In the context of bosonic string theory, the ground state with no oscillator excited, has a mass,
$$M^2 = -\frac{1}{\alpha'}\frac{D-2}{6}$$
where $\alpha'$ is the Regge slope, satisfying $\alpha' = 1/2\pi T$, where $T$ is the tension of the spring, and $D$ are the spacetime dimensions. It seems it has an imaginary mass (providing $D\geq 3$). You may have also heard this particle is unnatural because it propagates faster than $c$.
Let's go back to quantum field theory for a moment. Generally, the mass squared is simply the term that appears in the quadratic part of the Lagrangian, i.e.

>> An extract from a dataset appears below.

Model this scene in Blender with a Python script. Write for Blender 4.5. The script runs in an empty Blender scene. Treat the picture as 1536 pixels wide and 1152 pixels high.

$$M^2 = \frac{\partial^2 V(\phi)}{\partial \phi^2} \biggr\rvert_{\phi = 0}$$
Hence, if $M^2 < 0$, we can interpret that as the fact that we are expanding around a maximum of the potential for a tachyon field (see second derivative test). With this perspective, the Higgs field can also be viewed as a tachyon. As D. Tong states, it is unfortunate that bosonic string theory sits at this unstable point in the potential of the tachyon field. To date, we still don't know of a minimum of $V(\phi)$. (One can compute higher order corrections, and find a minimum, but then the next correction destabilizes the minimum again.) So it seems the issue in string theory is not causality, rather they run much deeper.